Hurricane was the opener and a surprise at that, and an even bigger surprise when they launched into second song, I'm Coming Home from the last album, Facemelter, this song is becoming as much of a set standard as Meanstreak or Rescue Me ( both of which were played tonight), they have such a vast catalogue that picking a set to please everyone is nigh on impossible. But Black Tiger is what we want to hear, the album that really launched Y&T over this side of the pond, filled with gems like Open Fire, Don't Wanna Lose You, etc, they were all played tonight .Dave Menikettis' voice shows no sign of age in the 41 years they have been going, even to that moment with his arms stretched out wide while hollering the last word ‘Forever'.The sign of a great band is when their one hour and twenty minute slot flies past far too quickly and you are left wanting more. Definitely worthy of a headline slot.

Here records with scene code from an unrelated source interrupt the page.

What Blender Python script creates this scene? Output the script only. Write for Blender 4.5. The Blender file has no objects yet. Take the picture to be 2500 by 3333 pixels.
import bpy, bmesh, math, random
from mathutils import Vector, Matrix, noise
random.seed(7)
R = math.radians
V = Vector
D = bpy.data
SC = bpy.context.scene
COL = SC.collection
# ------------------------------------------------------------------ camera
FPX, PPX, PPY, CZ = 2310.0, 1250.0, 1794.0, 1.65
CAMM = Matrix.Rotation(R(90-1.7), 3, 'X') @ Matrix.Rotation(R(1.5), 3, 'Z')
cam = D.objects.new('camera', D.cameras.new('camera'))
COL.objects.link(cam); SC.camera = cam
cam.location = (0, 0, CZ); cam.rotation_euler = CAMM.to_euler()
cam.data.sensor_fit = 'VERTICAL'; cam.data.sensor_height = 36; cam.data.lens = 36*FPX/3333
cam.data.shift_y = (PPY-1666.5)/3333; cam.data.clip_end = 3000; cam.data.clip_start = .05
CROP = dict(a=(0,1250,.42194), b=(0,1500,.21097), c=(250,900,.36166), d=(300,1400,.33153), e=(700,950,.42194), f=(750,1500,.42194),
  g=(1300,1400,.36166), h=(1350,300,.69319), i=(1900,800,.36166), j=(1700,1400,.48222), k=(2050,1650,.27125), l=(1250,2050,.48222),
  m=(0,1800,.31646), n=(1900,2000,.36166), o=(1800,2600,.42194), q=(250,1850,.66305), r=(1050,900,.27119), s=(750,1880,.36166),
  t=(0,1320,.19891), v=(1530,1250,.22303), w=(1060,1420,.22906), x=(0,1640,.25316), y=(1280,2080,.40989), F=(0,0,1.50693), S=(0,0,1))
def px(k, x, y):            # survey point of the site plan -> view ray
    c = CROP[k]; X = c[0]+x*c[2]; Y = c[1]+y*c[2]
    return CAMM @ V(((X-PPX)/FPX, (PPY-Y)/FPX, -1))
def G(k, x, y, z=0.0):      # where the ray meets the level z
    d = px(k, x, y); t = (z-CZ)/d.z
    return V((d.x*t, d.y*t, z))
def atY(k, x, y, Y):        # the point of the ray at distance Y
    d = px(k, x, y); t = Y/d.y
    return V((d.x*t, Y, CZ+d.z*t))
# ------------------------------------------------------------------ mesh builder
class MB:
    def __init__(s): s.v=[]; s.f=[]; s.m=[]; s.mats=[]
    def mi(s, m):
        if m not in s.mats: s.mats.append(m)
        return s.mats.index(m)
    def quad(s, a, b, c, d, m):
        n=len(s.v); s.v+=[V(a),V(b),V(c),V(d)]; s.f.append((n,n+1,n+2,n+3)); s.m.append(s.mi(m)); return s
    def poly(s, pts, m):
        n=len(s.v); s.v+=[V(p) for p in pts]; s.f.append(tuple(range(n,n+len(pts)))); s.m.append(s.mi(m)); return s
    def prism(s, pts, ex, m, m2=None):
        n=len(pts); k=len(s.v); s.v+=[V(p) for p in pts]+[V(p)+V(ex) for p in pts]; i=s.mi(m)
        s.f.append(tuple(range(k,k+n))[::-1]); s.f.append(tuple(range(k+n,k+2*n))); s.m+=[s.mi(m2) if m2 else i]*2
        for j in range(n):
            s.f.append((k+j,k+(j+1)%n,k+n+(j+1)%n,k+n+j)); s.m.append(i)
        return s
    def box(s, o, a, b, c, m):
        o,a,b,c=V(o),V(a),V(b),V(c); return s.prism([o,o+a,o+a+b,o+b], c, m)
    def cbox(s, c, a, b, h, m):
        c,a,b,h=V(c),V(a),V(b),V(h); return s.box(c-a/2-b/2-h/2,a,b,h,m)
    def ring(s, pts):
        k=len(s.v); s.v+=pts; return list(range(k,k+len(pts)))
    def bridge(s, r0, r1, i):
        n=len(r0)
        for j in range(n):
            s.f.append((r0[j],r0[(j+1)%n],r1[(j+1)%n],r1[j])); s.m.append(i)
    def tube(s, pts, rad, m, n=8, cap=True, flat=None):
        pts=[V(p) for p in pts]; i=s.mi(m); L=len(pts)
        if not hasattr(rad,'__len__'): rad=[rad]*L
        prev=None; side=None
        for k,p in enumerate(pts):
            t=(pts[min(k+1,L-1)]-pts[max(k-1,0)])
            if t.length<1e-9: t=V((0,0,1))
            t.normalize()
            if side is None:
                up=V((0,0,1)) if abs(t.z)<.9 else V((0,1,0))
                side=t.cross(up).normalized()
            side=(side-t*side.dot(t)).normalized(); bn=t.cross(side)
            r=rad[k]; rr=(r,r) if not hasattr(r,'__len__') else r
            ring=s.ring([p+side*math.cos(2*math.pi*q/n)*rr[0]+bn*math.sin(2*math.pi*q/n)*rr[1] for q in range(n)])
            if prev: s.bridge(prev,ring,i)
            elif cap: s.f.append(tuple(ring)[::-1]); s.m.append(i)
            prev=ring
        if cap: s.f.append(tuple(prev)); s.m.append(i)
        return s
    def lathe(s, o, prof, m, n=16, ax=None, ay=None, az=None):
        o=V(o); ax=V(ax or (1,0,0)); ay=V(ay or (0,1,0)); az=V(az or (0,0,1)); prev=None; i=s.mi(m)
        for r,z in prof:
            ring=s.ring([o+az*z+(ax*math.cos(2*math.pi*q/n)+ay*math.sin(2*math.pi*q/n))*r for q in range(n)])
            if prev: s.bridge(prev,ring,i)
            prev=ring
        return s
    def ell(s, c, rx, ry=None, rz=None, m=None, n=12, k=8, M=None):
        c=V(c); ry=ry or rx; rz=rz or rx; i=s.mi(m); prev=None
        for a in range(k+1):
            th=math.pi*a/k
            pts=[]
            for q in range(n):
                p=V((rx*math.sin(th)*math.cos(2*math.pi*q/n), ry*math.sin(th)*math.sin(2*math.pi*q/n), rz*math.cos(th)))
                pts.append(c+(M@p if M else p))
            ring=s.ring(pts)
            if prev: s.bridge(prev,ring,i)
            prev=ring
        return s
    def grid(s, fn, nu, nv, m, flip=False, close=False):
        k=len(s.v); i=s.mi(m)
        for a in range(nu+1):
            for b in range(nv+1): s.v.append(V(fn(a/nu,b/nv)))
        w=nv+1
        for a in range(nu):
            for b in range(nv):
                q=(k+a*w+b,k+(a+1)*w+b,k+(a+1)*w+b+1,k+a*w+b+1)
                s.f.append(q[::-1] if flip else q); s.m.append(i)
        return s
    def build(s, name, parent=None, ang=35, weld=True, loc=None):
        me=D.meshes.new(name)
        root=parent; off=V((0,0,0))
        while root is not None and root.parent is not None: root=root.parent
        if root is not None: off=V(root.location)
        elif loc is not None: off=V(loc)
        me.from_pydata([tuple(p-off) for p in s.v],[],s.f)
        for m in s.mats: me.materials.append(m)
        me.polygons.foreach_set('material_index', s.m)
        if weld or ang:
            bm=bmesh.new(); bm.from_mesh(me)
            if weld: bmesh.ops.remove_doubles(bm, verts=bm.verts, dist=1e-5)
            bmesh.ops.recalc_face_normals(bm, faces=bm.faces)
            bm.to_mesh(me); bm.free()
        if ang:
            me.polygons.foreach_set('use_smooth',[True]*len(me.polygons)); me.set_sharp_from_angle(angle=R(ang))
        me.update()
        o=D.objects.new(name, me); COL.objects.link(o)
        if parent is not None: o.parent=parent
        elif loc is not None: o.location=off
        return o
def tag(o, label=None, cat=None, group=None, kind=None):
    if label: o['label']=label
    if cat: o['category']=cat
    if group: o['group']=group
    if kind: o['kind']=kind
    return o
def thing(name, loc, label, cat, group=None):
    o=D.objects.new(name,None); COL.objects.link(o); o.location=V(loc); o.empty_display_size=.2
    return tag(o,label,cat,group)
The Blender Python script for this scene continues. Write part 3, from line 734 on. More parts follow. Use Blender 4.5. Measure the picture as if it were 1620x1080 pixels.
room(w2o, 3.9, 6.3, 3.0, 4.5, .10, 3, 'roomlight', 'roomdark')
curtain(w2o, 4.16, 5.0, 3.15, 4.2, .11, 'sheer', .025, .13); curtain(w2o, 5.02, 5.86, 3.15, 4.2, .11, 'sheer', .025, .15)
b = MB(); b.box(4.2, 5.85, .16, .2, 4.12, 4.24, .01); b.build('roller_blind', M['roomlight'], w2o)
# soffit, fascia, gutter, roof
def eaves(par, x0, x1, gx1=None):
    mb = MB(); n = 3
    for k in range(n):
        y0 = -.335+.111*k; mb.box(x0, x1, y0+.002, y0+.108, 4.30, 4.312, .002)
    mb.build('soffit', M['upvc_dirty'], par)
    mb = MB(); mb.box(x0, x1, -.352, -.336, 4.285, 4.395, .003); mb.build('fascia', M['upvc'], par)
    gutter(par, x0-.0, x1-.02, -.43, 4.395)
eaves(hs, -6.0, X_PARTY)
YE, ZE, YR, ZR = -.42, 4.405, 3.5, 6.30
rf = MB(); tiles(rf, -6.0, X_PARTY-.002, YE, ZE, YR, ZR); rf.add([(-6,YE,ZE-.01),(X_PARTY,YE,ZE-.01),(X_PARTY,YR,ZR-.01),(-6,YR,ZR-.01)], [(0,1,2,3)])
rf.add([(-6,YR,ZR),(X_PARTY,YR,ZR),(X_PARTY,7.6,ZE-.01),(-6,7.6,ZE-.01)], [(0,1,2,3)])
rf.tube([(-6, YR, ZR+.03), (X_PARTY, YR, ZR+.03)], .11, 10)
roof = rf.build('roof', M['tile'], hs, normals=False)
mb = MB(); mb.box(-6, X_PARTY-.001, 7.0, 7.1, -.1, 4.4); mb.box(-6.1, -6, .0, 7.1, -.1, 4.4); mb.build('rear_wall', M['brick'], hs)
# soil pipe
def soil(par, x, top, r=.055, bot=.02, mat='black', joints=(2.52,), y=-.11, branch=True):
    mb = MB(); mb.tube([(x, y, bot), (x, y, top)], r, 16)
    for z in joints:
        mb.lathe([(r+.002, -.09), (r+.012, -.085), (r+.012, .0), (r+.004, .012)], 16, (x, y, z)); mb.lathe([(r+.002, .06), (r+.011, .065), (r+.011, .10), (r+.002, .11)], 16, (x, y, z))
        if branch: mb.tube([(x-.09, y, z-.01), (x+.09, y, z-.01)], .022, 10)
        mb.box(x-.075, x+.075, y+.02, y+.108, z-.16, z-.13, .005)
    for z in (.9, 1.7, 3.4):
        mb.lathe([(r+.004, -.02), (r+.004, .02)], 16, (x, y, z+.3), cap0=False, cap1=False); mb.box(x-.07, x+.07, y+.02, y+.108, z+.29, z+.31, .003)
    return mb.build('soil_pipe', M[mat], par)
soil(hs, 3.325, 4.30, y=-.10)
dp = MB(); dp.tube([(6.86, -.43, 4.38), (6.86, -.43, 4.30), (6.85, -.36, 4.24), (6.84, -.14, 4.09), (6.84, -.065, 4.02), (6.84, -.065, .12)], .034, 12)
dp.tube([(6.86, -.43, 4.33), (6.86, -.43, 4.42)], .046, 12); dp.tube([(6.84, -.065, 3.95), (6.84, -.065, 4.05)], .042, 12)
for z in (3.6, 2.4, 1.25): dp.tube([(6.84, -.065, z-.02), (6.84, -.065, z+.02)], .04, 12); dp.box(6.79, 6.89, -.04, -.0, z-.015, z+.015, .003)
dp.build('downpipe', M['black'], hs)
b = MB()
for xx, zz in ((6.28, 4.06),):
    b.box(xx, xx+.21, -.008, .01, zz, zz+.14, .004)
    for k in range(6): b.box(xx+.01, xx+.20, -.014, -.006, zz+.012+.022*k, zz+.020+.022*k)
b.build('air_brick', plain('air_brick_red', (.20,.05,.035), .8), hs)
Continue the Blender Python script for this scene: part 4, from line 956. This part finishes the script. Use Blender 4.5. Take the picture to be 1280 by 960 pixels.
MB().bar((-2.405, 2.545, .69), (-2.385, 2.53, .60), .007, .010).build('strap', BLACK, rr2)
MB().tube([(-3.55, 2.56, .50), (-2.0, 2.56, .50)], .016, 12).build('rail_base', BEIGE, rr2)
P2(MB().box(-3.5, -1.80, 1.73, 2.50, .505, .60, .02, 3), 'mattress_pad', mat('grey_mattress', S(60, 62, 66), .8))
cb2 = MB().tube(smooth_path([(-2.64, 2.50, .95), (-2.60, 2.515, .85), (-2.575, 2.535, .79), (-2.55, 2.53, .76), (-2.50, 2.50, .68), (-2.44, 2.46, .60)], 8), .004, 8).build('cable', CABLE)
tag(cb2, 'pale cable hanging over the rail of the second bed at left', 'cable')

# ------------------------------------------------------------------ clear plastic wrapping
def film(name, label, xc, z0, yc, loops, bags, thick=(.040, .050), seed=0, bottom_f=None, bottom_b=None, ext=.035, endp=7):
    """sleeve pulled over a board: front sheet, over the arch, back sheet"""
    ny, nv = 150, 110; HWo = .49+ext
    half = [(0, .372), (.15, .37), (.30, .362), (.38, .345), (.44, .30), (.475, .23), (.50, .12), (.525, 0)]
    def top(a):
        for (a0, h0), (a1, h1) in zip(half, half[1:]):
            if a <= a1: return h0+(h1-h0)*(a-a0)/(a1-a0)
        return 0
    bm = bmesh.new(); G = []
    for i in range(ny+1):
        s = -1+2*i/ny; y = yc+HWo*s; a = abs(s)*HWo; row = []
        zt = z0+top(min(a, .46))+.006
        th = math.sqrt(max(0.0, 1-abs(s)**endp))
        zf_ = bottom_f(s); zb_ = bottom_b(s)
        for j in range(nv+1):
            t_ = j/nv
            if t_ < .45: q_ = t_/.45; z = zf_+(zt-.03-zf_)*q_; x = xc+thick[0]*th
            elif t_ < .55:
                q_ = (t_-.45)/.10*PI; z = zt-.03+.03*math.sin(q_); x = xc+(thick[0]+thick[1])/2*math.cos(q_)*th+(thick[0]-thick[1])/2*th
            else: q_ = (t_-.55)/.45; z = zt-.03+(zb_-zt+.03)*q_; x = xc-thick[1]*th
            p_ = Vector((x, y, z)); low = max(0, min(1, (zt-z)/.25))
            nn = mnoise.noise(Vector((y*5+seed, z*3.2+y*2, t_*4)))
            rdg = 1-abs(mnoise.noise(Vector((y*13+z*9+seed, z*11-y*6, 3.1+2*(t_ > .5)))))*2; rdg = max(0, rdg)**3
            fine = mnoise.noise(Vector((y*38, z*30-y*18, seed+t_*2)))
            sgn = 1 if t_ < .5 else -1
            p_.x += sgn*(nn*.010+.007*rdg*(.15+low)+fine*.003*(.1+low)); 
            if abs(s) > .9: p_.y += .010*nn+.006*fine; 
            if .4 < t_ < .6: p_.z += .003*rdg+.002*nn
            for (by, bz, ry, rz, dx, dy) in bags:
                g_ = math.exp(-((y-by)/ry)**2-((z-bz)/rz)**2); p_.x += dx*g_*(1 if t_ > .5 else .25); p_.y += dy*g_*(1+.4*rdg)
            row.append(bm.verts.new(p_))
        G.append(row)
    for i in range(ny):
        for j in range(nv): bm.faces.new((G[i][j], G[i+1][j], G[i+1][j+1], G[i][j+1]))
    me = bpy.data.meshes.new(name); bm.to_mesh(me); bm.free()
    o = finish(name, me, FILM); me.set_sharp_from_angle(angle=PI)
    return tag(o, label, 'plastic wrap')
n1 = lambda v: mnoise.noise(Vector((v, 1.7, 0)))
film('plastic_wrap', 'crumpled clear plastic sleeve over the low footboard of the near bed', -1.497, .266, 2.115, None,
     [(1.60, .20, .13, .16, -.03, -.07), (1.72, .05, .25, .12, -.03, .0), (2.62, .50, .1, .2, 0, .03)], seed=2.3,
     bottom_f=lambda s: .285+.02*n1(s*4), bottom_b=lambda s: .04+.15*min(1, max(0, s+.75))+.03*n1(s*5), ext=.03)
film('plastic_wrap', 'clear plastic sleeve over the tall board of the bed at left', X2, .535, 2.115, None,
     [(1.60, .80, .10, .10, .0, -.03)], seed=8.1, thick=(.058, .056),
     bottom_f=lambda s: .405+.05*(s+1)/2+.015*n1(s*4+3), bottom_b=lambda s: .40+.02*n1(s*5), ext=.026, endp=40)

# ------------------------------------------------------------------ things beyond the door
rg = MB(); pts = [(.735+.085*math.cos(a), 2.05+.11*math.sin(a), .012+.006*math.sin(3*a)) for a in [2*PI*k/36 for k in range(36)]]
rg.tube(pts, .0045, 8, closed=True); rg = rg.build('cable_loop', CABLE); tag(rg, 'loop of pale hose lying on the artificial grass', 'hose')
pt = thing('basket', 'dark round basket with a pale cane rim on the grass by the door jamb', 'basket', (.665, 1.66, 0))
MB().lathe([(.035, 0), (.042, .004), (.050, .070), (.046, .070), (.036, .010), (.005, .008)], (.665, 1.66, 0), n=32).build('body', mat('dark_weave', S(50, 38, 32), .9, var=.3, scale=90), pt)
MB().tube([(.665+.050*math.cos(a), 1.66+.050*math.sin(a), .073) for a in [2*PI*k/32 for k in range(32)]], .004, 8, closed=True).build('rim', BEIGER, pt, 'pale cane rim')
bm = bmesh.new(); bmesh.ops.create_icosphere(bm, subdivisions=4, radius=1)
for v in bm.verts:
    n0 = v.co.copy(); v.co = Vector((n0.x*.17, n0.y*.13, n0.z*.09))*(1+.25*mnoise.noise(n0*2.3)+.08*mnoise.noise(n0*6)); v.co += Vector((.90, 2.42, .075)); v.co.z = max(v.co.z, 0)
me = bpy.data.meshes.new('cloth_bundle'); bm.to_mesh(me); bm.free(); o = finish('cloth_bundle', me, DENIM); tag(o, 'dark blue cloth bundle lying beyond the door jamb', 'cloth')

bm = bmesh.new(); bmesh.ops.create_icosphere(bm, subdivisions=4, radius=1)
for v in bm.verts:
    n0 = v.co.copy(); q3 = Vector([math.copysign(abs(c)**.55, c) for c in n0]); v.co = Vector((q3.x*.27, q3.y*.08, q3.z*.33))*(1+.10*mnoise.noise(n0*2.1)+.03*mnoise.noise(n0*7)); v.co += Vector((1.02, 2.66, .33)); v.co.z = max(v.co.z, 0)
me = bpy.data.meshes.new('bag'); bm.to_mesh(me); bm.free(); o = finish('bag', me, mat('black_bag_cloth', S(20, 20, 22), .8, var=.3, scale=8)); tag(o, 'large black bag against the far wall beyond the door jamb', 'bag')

UFO take to the stage at bang on half nine and not resting on their laurels by playing a classic set that everyone wants to hear, including three songs from latest album Conspiracy Of Stars. However, it is the likes of Rock Bottom / Lights Out/ Only You Can Rock Me that get the masses revved up. Phil Mogg is as charismatic as ever and the veterans put in a graceful, if somewhat one paced, set. Vinnie Moore stalks the walkway out front of stage and takes his place in the spotlight and he is very much a part of this band since 2004. Although, there is a lack of fun and enjoyment from the band as if they are going through the motions, and while the set was performed well it was down to that keyboard intro by Paul Raymond at the start of Doctor Doctor that really set the crowd alight and by that time it was the last song. UFO proved that they still have a place in rock and at a festival of this size they will always go down well, I just feel that they are missing a certain ingredient, that ingredient I feel would be the mad axeman himself.

All in all a great first day and one couldn’t imagine what the weather would do for the Sunday.